Thursday, September 16, 2010

ECONOMICS - 101

Economics 101 – a King summoned all his most trusted economic advisers and asked them to come up with the briefest statement possible that would summarize all a person needs to know about economic theory. After much deliberation, the advisers sent the king the following note:

"There is no such thing as a free lunch."

Any imaginable economic decision, no matter how large or small, follows that premise without exception, and it matters not whether the decision is one with national ramifications or one that concerns only one household. For example, how a nation decides to pay for a war is essentially no different than a couple's decision on how to pay for a more expensive house. A nation can decide to pay for the costs of war in any one of three ways: (1) by raising taxes, (2) by lowering spending in other areas to offset the war costs, or (3) by borrowing money to be repaid at a later date. A couple can pay for their more expensive house by (1) getting a second job, (2) lowering household spending in other areas of their life, or (3) by borrowing money to be repaid at a later date. In both examples, the available options are virtually identical, and all of those options require a corresponding sacrifice, whether it means more taxes paid, more hours worked, sacrificing things we care about in our lives, or paying interest on our debts if we choose the borrowing option. There is no escaping the economic axiom that every benefit requires a corresponding sacrifice.

That notion, that there is no such thing as a free lunch, acts as a kind of economic balance. When sacrifice equals benefit, economic harmony prevails. It is only where a nation or an individual attempts to reap greater benefits than the sacrifice they are willing to bear, that economic chaos occurs, and once that happens, the only way to return economic chaos to a state of equilibrium is to pay the corresponding sacrifice.

Following the events of September 11th, 2001, our nation commenced two wars, one in Iraq and one in Afghanistan. To date, the price tag attached to those war efforts comes to almost two trillion dollars. How much have American taxpayers sacrificed to pay for those wars? Not one red cent! Every single dollar spent on the wars in Iraq and Afghanistan has been appropriated through supplemental appropriation bills, which simply add the costs directly to the national debt, including the interest on those debts. Taxes were never raised to cover that debt. Spending was not decreased to cover that debt. The government simply borrowed the money. Eventually, the economy sank into recession.

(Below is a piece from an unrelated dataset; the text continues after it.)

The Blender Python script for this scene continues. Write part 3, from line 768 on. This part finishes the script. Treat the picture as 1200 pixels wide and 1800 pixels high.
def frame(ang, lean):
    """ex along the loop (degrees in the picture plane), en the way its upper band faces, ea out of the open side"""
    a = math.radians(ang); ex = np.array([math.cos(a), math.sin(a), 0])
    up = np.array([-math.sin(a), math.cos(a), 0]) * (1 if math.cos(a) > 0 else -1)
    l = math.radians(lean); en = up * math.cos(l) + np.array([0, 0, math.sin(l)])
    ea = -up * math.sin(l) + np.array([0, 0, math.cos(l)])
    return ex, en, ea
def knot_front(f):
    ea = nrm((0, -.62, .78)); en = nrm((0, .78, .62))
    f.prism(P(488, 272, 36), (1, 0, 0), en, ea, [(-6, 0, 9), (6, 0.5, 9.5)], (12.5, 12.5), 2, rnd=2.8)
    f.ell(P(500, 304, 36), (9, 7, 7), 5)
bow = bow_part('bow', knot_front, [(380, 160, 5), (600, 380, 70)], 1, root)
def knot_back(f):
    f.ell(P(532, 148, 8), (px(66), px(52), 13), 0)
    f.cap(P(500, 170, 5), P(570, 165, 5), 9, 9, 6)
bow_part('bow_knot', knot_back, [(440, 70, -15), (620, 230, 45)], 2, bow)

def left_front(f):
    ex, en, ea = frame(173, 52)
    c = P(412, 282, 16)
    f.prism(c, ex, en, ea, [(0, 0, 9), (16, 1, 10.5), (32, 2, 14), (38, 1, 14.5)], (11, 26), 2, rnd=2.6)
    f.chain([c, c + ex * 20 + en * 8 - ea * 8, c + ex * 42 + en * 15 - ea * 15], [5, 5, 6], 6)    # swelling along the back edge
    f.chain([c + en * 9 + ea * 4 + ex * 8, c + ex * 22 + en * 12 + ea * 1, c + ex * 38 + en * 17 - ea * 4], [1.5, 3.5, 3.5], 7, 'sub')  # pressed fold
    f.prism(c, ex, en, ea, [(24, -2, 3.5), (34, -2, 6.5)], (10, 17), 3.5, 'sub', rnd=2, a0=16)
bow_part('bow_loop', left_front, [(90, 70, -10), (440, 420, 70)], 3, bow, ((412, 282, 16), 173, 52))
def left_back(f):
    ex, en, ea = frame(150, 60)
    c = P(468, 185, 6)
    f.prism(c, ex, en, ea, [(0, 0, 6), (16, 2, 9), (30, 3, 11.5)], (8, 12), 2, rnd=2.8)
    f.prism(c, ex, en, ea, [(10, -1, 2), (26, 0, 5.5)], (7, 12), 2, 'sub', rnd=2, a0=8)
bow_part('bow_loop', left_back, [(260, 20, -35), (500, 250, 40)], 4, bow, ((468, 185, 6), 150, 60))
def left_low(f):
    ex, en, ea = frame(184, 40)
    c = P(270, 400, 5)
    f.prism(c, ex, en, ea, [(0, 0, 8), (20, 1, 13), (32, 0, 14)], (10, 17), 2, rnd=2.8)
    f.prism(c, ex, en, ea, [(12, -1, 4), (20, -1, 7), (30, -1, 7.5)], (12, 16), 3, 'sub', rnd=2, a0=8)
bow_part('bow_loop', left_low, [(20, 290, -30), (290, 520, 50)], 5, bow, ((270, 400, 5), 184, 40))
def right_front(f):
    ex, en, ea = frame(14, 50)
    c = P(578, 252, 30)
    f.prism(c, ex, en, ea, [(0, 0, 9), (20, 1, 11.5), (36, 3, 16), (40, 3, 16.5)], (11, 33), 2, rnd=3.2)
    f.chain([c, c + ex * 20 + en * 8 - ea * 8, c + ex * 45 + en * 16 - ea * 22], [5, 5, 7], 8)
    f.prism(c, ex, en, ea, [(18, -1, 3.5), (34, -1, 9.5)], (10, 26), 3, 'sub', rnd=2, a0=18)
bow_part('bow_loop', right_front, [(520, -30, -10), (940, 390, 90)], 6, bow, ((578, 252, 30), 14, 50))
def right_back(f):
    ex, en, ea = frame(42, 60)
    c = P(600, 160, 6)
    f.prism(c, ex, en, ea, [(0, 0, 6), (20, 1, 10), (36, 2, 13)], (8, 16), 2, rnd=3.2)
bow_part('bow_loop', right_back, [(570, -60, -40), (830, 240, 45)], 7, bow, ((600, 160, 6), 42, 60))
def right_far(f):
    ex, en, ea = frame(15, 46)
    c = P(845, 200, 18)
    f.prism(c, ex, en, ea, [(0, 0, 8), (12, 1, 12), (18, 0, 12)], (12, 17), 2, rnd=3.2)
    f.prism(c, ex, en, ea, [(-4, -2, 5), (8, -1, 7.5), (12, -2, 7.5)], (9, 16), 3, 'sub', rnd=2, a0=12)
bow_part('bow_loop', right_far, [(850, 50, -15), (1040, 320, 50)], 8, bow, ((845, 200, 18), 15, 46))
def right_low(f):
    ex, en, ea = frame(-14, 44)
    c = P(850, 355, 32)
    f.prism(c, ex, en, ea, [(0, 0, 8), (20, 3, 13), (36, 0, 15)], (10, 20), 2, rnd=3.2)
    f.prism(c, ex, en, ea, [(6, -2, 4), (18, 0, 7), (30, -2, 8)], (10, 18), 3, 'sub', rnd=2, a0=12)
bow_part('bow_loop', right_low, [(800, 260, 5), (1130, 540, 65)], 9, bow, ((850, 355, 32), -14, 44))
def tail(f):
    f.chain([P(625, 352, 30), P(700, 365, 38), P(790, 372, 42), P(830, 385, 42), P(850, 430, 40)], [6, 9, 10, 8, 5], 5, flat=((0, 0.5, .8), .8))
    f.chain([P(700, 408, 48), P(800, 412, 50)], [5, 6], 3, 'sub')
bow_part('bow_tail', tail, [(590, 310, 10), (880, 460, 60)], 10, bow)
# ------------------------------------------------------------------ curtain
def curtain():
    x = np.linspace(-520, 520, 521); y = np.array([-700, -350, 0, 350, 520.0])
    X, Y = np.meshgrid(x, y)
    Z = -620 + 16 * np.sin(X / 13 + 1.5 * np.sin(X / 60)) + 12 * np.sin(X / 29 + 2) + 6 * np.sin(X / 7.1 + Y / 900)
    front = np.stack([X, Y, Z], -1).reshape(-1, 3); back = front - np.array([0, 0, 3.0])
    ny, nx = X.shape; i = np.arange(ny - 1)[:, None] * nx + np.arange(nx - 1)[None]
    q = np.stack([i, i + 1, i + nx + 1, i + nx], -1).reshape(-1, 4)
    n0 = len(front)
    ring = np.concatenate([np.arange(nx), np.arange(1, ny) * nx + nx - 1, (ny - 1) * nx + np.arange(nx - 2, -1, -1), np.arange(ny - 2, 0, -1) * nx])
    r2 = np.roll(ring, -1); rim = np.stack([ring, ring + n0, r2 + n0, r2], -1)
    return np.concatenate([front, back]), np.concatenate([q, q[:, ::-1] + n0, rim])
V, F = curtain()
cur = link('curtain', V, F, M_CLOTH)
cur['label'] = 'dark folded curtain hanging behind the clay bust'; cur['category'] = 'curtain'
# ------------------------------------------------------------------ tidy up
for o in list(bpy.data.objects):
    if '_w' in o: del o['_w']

During the same time as the wars in Iraq and Afghanistan were occupying the focus of the federal government, moving into a new or more expensive home was occupying the focus of tens of millions of Americans. As folks have sadly come to realize, millions of those home buyers were purchasing more expensive homes than they could actually afford, and with little or no down payment to give them equity in their property, millions of home owners quickly fell under when the economy went south and unemployment skyrocketed. As a result, the housing market collapsed.

America as a Nation, and Americans as individuals are now faced with the painful reality that only national and individual sacrifice can bring our national economy and our household economies back into economic equilibrium. We can choose between sacrifices, but we cannot avoid making them forever.

There is no such thing as a free lunch…never has been; never will be!